None of these decisions are forced by the advertiser, and "influence" as a concept is pretty plain on the face of it. The psychological hacks that advertisers use are mainly restricted to trying to make you under-price or over-value a product in your head, or in the case of late-night shopping channels, to get you to impulse-buy things (which I would consider to be fairly exploitative but is in the minority in terms of advertisers). Influence: The Psychology of Persuasion is a good book on the subject.

> When I rip on the agency of consumers please consider that with any small amount of agency they would search for the best product to suit their needs and advertising would be worthless.

I think you're conflating agency and rationality here. A rational agent would indeed shop around, but any old agent can choose to buy or not buy something based on whether they think it has value to them.

"None of these decisions are forced by the advertiser"

Pavements don't force you to walk on them, but I'd bet you tend not to stray off them. Pathways through the park don't force you to stay on them, but most people tend to stick to them.

By escalating the bar that advertising needs to reach to influence agents to "force", you're proposing a binary relation where there is a continuum. I think it's disingenuous.

> They are legitimately useful, but they are also legitimately harmful by creating needs that you didn't have.

> They are categorically not just about informing people.

> And saying you received value from ad-supported stuff strikes me as very backwards. You still pay, but you pay through being manipulated into buying stuff you don't need.
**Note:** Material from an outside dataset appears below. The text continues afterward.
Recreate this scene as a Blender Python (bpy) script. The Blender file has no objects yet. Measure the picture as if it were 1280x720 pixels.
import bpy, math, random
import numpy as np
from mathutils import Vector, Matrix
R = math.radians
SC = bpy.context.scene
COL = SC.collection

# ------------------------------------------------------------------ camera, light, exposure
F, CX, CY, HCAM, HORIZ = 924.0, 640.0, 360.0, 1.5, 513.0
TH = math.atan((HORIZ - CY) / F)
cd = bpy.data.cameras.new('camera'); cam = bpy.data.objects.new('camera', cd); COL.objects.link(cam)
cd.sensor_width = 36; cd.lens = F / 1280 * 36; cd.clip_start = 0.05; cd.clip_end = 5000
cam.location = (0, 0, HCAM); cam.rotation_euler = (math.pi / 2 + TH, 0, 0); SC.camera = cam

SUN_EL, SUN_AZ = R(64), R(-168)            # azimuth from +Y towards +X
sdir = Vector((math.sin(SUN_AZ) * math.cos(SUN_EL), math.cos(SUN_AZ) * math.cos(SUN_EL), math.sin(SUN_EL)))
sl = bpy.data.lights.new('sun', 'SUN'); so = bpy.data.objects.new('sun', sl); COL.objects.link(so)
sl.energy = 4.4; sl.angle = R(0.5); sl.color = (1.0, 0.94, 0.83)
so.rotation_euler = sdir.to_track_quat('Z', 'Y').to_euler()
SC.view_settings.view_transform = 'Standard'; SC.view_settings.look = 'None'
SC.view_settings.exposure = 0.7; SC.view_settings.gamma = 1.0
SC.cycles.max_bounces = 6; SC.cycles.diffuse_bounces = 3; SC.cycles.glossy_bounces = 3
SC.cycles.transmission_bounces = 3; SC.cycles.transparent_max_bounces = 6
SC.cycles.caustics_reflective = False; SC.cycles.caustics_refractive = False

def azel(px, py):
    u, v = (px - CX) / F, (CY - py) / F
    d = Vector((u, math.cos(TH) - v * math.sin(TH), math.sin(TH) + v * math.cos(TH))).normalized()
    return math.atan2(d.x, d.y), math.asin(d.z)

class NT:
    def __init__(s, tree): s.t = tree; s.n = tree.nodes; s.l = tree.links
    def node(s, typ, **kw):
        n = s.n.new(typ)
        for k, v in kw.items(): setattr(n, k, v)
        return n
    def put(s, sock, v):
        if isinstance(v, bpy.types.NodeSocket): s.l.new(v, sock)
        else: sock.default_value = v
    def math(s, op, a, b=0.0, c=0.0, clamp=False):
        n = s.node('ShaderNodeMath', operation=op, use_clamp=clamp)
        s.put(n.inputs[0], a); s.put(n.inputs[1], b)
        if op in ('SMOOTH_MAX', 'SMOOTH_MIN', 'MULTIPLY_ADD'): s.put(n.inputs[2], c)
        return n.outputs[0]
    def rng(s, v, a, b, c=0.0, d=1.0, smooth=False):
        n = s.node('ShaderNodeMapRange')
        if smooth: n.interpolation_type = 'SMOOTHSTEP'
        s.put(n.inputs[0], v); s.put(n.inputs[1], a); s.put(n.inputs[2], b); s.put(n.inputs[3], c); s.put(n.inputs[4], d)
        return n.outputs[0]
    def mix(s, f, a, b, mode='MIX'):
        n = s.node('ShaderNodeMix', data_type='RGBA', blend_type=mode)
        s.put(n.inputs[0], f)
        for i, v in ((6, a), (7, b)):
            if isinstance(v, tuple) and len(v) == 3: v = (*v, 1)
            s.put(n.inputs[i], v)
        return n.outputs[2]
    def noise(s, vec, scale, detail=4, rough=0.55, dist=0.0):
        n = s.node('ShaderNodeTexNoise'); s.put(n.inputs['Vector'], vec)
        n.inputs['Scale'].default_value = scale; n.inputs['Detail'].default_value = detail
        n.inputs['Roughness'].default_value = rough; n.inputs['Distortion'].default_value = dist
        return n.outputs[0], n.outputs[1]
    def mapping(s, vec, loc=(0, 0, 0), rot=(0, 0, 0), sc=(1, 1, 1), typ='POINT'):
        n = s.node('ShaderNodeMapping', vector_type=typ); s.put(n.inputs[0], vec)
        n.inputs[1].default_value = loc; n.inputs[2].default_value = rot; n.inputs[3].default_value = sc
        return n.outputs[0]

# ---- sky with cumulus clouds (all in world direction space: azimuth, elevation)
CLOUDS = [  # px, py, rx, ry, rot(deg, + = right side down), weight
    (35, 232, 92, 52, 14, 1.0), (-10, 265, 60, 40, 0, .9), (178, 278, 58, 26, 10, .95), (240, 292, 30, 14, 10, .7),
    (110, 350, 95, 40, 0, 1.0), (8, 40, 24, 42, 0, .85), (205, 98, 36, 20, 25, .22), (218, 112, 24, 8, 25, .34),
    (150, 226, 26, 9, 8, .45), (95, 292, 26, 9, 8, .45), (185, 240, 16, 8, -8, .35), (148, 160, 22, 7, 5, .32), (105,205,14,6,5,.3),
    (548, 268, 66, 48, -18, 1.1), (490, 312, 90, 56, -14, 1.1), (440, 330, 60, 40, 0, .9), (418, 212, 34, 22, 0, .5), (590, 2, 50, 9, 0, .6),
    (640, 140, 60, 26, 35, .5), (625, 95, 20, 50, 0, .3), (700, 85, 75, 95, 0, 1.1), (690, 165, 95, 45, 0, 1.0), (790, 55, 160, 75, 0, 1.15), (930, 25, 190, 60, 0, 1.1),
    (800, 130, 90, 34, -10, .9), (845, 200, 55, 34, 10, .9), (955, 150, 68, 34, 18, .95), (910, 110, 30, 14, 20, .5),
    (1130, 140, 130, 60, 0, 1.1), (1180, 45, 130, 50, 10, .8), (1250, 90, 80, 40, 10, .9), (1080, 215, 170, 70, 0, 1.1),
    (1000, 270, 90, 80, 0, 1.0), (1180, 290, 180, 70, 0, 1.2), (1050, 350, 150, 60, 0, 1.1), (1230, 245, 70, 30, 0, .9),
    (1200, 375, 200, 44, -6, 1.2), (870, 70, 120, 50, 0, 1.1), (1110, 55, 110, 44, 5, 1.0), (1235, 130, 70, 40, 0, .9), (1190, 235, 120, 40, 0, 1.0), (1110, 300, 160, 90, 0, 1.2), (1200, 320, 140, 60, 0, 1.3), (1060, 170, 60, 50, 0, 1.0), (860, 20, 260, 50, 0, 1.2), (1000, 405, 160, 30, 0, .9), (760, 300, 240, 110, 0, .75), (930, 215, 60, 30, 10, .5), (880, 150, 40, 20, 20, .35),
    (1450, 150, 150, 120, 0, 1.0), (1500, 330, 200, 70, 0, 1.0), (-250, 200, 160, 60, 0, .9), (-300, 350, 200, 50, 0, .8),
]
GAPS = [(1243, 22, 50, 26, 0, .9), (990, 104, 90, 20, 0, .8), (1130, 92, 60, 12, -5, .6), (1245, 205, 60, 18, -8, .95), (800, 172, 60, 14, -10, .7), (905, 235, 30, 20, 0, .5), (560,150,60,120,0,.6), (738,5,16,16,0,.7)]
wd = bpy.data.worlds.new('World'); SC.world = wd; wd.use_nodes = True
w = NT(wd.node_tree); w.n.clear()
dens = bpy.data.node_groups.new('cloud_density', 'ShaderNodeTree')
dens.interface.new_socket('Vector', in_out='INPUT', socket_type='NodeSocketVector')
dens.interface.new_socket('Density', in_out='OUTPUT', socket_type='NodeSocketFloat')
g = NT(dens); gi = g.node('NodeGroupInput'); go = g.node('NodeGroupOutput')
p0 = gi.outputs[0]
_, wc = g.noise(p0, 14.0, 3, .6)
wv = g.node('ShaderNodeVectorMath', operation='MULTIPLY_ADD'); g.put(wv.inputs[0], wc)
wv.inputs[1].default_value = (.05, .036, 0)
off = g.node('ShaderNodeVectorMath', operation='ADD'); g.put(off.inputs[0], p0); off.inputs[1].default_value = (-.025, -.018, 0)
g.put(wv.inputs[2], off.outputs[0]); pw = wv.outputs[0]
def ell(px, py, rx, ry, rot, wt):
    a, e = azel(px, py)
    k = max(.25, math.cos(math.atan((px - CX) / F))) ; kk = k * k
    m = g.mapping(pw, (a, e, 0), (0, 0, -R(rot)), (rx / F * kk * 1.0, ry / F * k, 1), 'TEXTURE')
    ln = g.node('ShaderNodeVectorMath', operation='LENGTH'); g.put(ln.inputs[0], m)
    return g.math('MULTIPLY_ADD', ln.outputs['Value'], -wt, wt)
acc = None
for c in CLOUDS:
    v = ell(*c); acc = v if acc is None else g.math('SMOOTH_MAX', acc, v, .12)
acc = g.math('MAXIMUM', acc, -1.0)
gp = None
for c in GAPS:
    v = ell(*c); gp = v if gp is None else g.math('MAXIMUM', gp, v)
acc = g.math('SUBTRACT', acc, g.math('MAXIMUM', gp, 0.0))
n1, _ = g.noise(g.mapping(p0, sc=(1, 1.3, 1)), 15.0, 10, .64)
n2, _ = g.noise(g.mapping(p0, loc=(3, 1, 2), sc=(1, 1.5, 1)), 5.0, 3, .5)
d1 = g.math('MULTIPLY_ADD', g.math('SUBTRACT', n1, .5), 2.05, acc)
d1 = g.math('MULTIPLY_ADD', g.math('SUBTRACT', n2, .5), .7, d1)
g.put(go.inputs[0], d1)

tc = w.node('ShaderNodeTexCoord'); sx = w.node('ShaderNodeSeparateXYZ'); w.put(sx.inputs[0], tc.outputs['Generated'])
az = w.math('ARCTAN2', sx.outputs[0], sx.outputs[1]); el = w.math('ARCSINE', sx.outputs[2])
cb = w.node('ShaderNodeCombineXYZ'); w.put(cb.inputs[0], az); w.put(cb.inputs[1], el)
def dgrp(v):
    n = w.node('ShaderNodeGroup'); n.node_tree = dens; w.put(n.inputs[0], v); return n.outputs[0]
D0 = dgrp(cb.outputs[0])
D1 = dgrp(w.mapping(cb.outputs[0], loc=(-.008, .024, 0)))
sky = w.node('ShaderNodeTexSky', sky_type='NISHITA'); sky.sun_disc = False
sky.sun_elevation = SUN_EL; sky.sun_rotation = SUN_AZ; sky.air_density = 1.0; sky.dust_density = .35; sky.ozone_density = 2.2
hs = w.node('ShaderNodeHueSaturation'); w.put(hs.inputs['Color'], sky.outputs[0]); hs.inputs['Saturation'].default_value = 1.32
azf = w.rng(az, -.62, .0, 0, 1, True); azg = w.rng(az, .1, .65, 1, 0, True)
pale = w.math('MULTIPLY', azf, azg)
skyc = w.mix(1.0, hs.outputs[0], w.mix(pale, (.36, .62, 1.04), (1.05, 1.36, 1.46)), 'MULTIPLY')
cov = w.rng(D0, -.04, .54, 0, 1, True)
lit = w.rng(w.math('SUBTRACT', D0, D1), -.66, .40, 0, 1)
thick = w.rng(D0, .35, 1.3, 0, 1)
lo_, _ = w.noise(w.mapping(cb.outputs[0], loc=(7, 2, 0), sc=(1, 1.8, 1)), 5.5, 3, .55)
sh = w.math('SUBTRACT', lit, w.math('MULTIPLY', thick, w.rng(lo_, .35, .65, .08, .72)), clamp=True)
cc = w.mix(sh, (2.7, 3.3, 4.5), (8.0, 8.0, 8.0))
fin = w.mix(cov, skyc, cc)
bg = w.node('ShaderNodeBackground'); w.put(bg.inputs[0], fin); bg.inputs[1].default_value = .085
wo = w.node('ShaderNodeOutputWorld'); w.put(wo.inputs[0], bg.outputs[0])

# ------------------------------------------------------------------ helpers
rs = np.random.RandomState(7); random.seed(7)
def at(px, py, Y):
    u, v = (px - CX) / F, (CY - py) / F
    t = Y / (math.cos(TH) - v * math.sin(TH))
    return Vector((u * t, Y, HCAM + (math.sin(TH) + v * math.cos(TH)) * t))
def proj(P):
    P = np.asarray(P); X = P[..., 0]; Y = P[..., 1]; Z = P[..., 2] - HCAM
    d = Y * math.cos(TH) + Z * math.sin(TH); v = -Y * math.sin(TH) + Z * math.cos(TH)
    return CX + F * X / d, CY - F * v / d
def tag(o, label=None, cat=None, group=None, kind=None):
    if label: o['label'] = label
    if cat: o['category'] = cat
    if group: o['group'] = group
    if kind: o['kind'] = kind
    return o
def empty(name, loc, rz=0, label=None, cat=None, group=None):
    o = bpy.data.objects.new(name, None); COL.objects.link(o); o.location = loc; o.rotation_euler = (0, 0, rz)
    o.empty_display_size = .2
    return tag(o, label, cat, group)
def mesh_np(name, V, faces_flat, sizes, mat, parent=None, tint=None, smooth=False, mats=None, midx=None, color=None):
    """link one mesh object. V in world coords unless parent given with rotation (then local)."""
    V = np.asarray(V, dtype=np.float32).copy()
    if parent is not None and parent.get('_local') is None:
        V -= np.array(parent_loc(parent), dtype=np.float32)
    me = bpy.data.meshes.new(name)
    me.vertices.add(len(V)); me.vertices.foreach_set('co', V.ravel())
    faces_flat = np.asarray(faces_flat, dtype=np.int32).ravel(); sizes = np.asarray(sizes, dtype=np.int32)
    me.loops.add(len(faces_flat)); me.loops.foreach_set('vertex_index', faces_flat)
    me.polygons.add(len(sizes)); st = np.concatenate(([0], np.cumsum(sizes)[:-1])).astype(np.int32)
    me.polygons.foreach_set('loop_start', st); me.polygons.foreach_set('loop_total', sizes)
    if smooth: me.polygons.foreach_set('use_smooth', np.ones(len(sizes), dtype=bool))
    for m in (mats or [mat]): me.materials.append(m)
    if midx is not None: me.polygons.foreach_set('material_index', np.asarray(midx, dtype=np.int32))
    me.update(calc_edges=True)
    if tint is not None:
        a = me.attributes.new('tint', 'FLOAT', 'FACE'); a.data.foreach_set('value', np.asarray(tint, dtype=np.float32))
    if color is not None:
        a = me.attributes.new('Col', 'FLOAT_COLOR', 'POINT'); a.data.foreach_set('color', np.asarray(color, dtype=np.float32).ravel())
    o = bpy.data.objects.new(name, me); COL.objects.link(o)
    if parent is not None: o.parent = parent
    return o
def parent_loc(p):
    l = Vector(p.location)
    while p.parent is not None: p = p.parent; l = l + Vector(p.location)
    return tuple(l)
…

This was the ancestor comment I was responding about. This person is suggesting that an advertiser can make you buy things you wouldn't otherwise want. My point is that it isn't true - you have to want the product at some level to be interested. If you'd read my comment you'd realise that I agree that they can influence your decision, but not if you weren't at least mildly interested in the product in the first place.

If someone hits your animalistic self, you'll buy everything they're selling, unless you're aware of that.

They just need to get to your not so gone weaknesses.

we have the capacity for higher reasoning, you know - we can override our instincts by making a conscious choice.
If you walk into a shop, and you see three items on the shelf, you're far more likely to buy one of the items on the shelf, than the one that's hidden behind the counter that you have to ask for.

It's not force, but almost nobody will ask for the thing behind the counter. It's the effect that matters.

Up to a specific level, yes. A simple example of that is the loss of reasoning upon a lifethreatening situation.

The extent of the grey area differs for each individual.

> how do they create needs you didn't have?

They use all kinds of sophisticated socio-psychological techniques to do so.

Unfortunately, most people (including yourself) don't even realise this, hence they become more prone to such techniques.

I'm well aware of the techniques they use, but my point is that no matter how much an advertiser tries to influence you into buying their product the final decision and action is always your own. You could argue that people with poor impulse control should be protected from advertisers, and I would agree with you to an extent, but that's a separate issue.
It's not only about poor impulse control. A lot of those techniques work in such a way that people don't even realise that something is trying to influence their behaviour. Usually, these techniques "catch" people when they are off guard. There is a lot of psychological literature describing how unreasonable people behave for the most of the time.

Sadly, when it comes to manipulation, human kind has already lost this battle.

I think you overestimate the power of these techniques. They don't add up to making people buy things they don't want. They just change the perception of the goods' value or cost. No matter how many ads I get shown, I'm not going to buy a McDonalds unless I'm hungry and want something quick and cheap that I don't have to cook. They just use adverts to position themselves as a good choice in that situation, or to improve the public impression of the meat they use (and such claims are legally required to be true so they can't just say "we use great beef" and cook you up a rat burger).
Underestimating their power just makes you a better target.
Ever seen an ad saying "All shoes 50% off, offer ends by the end of this week" ? Now think about why these ads always have such a short deadline.

> improve the public impression

Someone trying to influence your impression IS manipulating you.

Social networks / smart phone makers do too, see this recent 60 minutes piece http://www.cbsnews.com/news/hooked-on-phones/
At any time in your life has someone been close enough to you to influence you? I don't think anyone can answer no to this honestly, if they could I'd think them quite unfortunate! Really it's nice to have friends and partners who understand what makes us tick. Obviously we would hope these people are trustworthy only using this influence for our own good.

But to suggest that a wife, husband or parent cannot influence our choices is naive. Even if we were perfectly rational actors these people have far too much insight into our inner mind and too much control over what information we observe.

Surveillance capitalism of the type google and facebook are currently trying to engineer is about putting this level of understanding & control over information sources in the hands of people with a massive incentive for you to make bad economic decisions.

With machine learning & big enough data sets it would be surprising if their ability to manipulate you wasn't eventually orders of magnitude better than the average partner or parent. You think playing Go against a top ranked player is harder than feeding lies to your average rube?

Did I say they are forced?

Do you claim that everyone always needed what they are enticed to buy by advertising? Because I'm pretty sure there's a boatload of psychology research that says otherwise.

Put yet another way, if ads weren't effective at making people buy shit, then why would companies make Google and Facebook obscenely rich?

If people would merely be informed by ads about the existence and benefits of products, why would the ads have such strong emotional messaging and be so free from actual solid information?

If you want to get informed you don't read the ads, do you?

Ads have one primary purpose: To make people make more irrational decisions.

ads are great at increasing the likelihood that you'll pick their product over the competition, and they might encourage people to impulse buy in the future. But there's no way an ad can get you to buy something you genuinely don't want. That's nonsense.
And you're shifting the goalpost. I never said they get you to buy something you (genuinely) don't want, I said they create needs.

Seems like you don't seriously disagree with that either, just over-interpreted my original statement.

I would also argue the idea of "genuine" needs is a fallacy. Unfortunately one that is common in economic thinking. There is not fixed hierarchy of external needs that we want to satisfy one after the other. That's a really bad model for human consumption behaviour.

If all your friends start having something most people will find that they start wanting it, too.